With the focus in this final stretch on presenting a united front and winning the presidency, few National Front voters at Le Pen’s Marseille rally were interested in discussing the party’s various factions — and those who would said they were the same kinds of squabbles any party has from time to time.

“No, no — it’s like in a family,” said Daniel Peju-Guillot, a 62-year-old National Front supporter from Pertuis, a small town in the nearby Vaucluse department, adding that “not everyone can be in agreement” all the time.

Jacques Villa, a resident of nearby Montpellier who has supported the National Front for 20 years, said he believes Jean-Marie Le Pen was “too hard” and that Marine Le Pen has made the party “respectable.” But he also noted that he believes both Philippot and Maréchal-Le Pen are important for the party.

“I like Marion, I like Florian — a party needs different currents,” said Villa, 68. “It’s normal, and everybody works for a party in different ways, but that’s that.”

It could be that the internal conversations about the future of the party — and whether Le Pen will be at the helm — will be put off until after France’s legislative elections, which will be held in early June.
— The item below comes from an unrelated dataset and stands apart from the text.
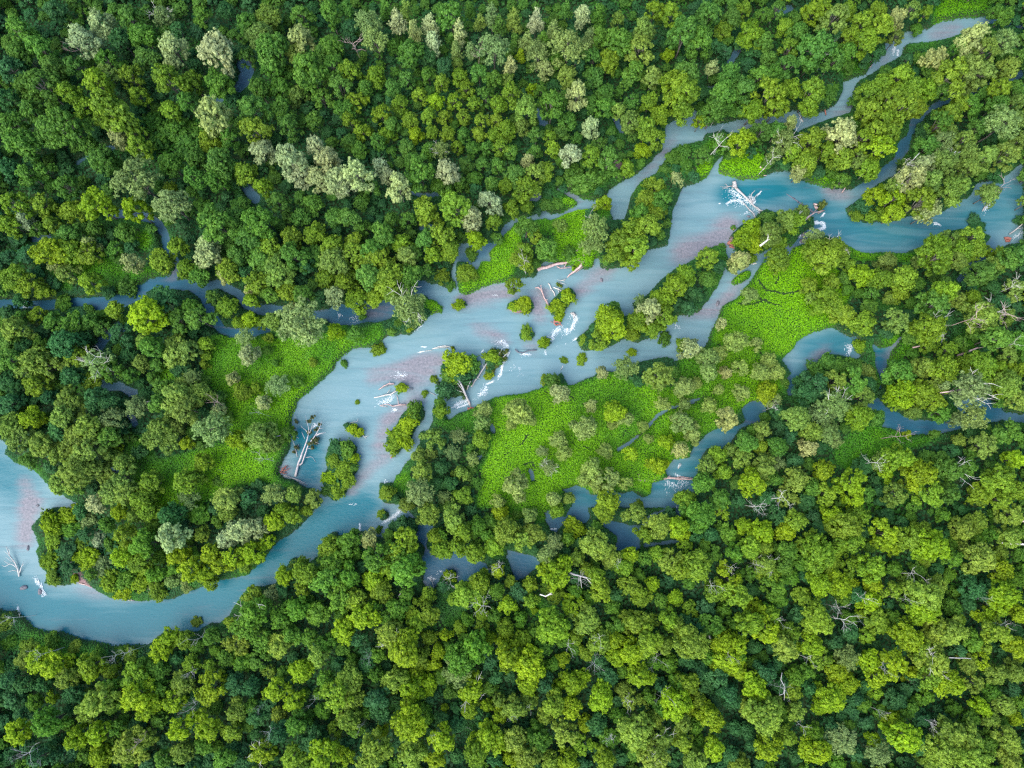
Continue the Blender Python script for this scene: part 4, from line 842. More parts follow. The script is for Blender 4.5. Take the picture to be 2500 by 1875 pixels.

Though a presidential victory seems unlikely, the National Front is still expected to make significant gains in the National Assembly, which would introduce a new class of National Front politicians with independent power and influence on the national political stage; how they would fit into what has until now been mostly a family affair remains to be seen.

“This is completely new territory for the National Front, because it has been a party run by a family dynasty,” Geva said. “And even though on one hand it looks like a big success that they have all these new members of parliament, the party’s not used to functioning outside of that family dynasty.”

“I don’t think it’s clear where the National Front is going next,” she added.